In this era of disruption, it has become mandatory for businesses to opt for smart ways to stay relevant in the market. The business intelligence and analytics platforms serve a great purpose in aiding businesses to grow forward and the self-service BI tools shift the analytics responsibility from IT to business analysts with support from data scientists and database administrators.
Not only it generates monthly reports from the system of record now but interactively discover and share trends, forecasts and also answers to business queries based on internal and external-sourced data. The self-service BI can make decisions on a course of action in a few days.
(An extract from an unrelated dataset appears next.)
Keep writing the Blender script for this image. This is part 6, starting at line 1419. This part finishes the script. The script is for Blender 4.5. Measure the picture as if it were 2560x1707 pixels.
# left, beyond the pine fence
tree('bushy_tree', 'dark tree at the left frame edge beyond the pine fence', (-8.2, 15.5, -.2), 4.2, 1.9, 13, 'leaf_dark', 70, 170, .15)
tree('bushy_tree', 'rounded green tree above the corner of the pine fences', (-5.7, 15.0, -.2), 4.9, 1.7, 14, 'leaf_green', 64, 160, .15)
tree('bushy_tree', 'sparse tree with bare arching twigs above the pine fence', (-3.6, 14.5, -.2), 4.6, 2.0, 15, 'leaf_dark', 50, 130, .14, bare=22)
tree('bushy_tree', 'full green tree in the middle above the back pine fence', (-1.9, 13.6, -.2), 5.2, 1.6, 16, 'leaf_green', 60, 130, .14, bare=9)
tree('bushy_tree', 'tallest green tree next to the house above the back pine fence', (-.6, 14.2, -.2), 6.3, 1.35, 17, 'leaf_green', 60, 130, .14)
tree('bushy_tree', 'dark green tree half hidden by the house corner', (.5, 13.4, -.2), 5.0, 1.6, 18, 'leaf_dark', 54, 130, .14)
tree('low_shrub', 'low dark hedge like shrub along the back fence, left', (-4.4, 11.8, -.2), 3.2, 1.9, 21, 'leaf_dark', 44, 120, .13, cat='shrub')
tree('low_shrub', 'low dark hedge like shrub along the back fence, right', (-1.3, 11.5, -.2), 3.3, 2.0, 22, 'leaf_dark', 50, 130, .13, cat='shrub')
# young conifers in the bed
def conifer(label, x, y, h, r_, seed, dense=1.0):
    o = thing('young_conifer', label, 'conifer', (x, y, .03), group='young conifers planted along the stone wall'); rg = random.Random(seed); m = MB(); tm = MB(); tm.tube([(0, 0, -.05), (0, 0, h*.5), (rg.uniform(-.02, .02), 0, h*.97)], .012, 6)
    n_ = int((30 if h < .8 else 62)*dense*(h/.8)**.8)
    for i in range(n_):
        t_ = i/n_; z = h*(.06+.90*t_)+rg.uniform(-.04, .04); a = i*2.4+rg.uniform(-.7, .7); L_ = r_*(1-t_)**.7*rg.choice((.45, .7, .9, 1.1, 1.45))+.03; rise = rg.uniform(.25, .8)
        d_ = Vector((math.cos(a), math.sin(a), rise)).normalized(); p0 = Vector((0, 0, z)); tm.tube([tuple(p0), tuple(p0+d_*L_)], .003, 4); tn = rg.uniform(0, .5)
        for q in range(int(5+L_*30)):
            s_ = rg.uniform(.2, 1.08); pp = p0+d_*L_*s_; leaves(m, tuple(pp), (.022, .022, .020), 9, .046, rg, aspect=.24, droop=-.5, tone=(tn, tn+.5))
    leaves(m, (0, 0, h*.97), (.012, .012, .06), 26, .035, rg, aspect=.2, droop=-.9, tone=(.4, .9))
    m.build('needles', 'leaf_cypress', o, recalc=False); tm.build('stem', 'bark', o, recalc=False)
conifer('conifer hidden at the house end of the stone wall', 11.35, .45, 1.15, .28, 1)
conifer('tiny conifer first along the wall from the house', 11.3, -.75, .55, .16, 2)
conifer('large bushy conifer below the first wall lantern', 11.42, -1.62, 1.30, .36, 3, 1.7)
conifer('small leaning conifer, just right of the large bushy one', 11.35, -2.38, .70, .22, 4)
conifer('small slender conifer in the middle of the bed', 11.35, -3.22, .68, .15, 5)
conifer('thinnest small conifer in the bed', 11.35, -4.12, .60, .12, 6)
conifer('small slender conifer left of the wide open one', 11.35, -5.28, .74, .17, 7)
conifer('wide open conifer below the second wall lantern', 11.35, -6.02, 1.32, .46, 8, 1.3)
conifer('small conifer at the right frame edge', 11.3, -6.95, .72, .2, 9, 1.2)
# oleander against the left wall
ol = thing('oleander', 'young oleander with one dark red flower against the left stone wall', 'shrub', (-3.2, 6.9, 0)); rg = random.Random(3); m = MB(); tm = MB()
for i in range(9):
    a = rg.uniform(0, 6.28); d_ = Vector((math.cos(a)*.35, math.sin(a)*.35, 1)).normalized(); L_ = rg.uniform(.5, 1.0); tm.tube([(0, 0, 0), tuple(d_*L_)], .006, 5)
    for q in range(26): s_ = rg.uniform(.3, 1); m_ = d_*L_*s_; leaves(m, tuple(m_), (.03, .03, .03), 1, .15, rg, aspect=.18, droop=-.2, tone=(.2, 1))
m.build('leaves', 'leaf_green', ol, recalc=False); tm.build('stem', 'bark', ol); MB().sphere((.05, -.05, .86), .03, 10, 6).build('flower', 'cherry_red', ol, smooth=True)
But which self-service BI platform an organisation should adopt? To figure out which platform is best suited for the organisation, the two viewpoints could be – from the business-users' perspective and from the point of view of one's IT infrastructure. Also the company needs to ask certain questions to go for such platforms:
• Will it match the skills of people using it?
• How easily people can learn and use it?
• How efficient is it in removing barriers and making analysts' jobs easier?
• How well can the platform read all internal and external data sources?
• Can it be cleaned and transform data within the platform easily?
• If the data can be shared with anyone in the company or only with licensed users?
Exploring these questions, we can say that Tableau and Power BI are two heavyweights of such kind of platforms. But to choose between them, we need to compare the factors and analyse which is best-suited for one's organisation.
Microsoft's Power BI includes a web interface to a service hosted on Azure and a Power BI Desktop application for the Windows desktop. The standard account on Power BI is free, a Pro account is $9.99 per user per month, and the Power BI Desktop is free. The website and the desktop application both are updated on a regular basis and the Power BI Desktop is updated monthly but it's hard to tell when the site is updated.
Also for certain data sources, Power BI has prescribed charts, dashboards, and reports. For other sources, it expects to see certain markers for its data. Also it is a reasonable choice for companies that use the Windows, Office, and Azure ecosystem. Power BI is also a good choice for cost-sensitive companies that want to provide BI to everyone in the organization. However, Power BI does not provide with much analysis capability or control over the charts as Tableau.
Tableau describes its products as offering "analytics that work the way you think" and its visual discovery phase of the analysis workflow is the alluring part. Although it's not where most people spend most of their time. In fact, importing and conditioning the data can easily consume most of the time one spends with a BI product. With its cross-database joins feature, people are likely to import multiple data sources and join them, although you might have most of them hosted in your data warehouse (provided if the company is big or rich enough).
The visual discovery feature of Tableau is powerful and has set the bar for its easy-to-use implementation and fine control of the chart display. People can build a Tableau visualization by clicking on or dragging the dimensions and measures of interest, and either choosing a mark themselves, or using automatic mark selection, or using the "show me" method for selecting the visualization.
It's pricing has become more competitive of late where its personal edition costs $35 per user per month, professional edition costs $70 per user per month and Tableau Server costs $35 per user per month. The Tableau Online (fully hosted) is priced at $42 per user per month.
However, looking at the features and pricing of both the platforms, we can say that Microsoft BI offers nearly 80 percent of Tableau's features for about 25 percent of its price.